Analyst · BMO Capital Markets

So with that said, we're looking at a couple of things structurally. And I think most of those will fall within typical SG&A lines.

Cesar Ribeiro

Analyst · BMO Capital Markets

Yes, there's obviously some instructor, faculty. But for the most part it, would be within SG&A.

Operator

Operator

[Operator Instructions] Your next question comes from Trace Urdan with Wells Fargo Securities.

Trace A. Urdan - Wells Fargo Securities, LLC, Research Division

Analyst · Wells Fargo Securities

Shaun, I don't want to put words in your mouth, but it sure sounded like from your opening statement that, given the lack of visibility in the sector and I think the anxiety that you described in some form on the part of lenders, that it would be unlikely that you guys would be a bidder on the Corinthian assets that are on the market right now. Is that a fair statement?

Shaun E. McAlmont

Analyst · Wells Fargo Securities

I didn't necessarily say that. I mean -- I'll just tell you this, Trace. I mean, historically, we've always looked at opportunities that have come our way, and if it makes sense and adds value to the company, we would look at it. We can never really comment on hypotheticals. And as Scott said, we're not even sure what's going on over there. So it's just really impossible to even comment on it right now.
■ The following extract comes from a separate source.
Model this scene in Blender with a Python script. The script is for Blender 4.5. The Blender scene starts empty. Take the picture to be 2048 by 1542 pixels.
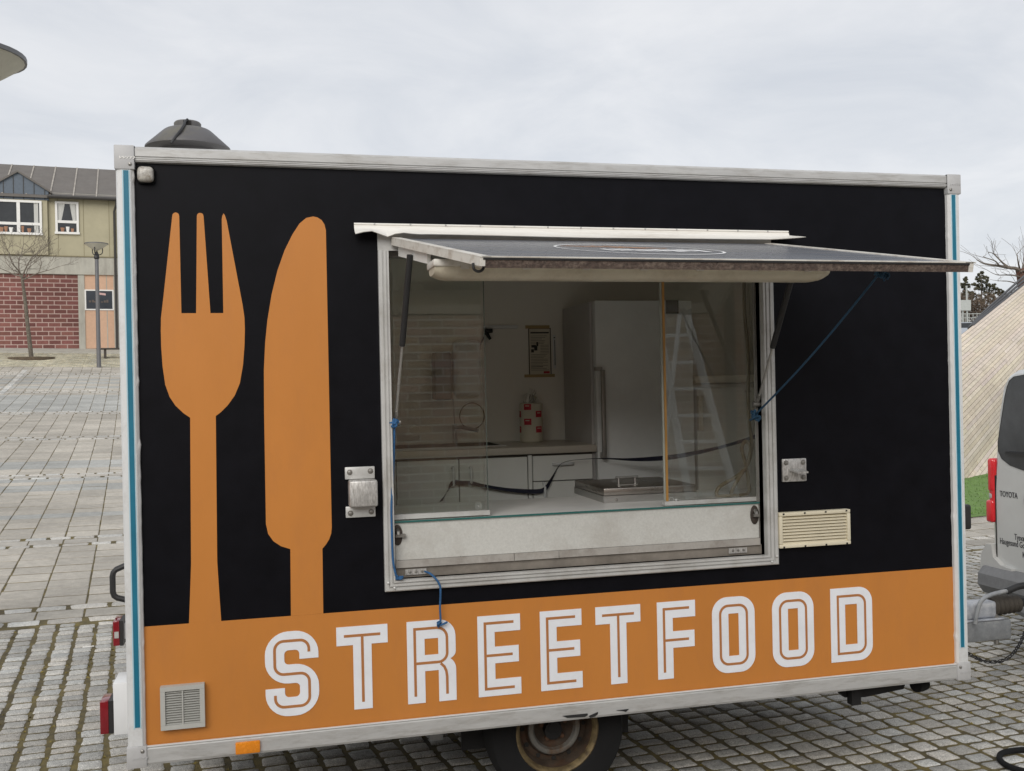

Trace A. Urdan - Wells Fargo Securities, LLC, Research Division

Analyst · Wells Fargo Securities

Okay. I wonder if I could just -- because investors are so focused on the lending side of the equation right now and you did make those comments about the lending environment, are you experiencing any pressure from your lenders to change the terms of your agreements in any way?

Cesar Ribeiro

Analyst · Wells Fargo Securities

No. As you might recall, we did an amendment back in December of last year, and we amended it then. We had to make an amendment because of -- we had to provide a valuation allowance in our deferred tax assets and that would have violated some of our covenants. So we made all those amendments, and our credit agreement today, we're in compliance with all debt covenants, and there's really no pressure on that side. With that said, we do see these are opportunistic times. We have a lot of real estate, and we are choosing to monetize some of that real estate and put some cash on the balance sheet.

Trace A. Urdan - Wells Fargo Securities, LLC, Research Division

Analyst · Wells Fargo Securities

Okay, great. And then, again, just from the inoculation standpoint, could you guys make a comment based on your current projections for where you think you'll end the year? Sort of how comfortable you are that you're going to be above 1.5% in your financial responsibility ratio?

Cesar Ribeiro

Analyst · Wells Fargo Securities

We are not commenting whether or not -- where we're going to be at the end of the year, whether we're going to about 1.5% or not. I can assure you that we would certainly be about 1%. But it's still 6.5 months to go and who knows what can happen. So it's too early to comment on that.

Operator

Operator

There are no further questions in the queue. I would now like to turn the call over to Mr. McAlmont.

Shaun E. McAlmont

Analyst · Barrington Research

Okay. Thank you, Latoya. So to the listeners, as you can see, we're focused and have been very busy on executing our initiatives, which continue to essentially better position us in this time of uncertainty. We have a strong foundation of the company, and we've had a strategy that we feel will allow us to compete in a very unique segment of education and training. We also have a long-term strategy to position Lincoln as a market leader in diversified career training. We believe strongly in vocational training and the viability that these careers make on people's lives, and we'll drive our company toward that strategy long term. Thanks for joining us, and we look forward to updating you on our third quarter results in October.

Operator

Operator

Ladies and gentlemen, thank you for your participation. This concludes today's conference. You may now disconnect. Have a wonderful day.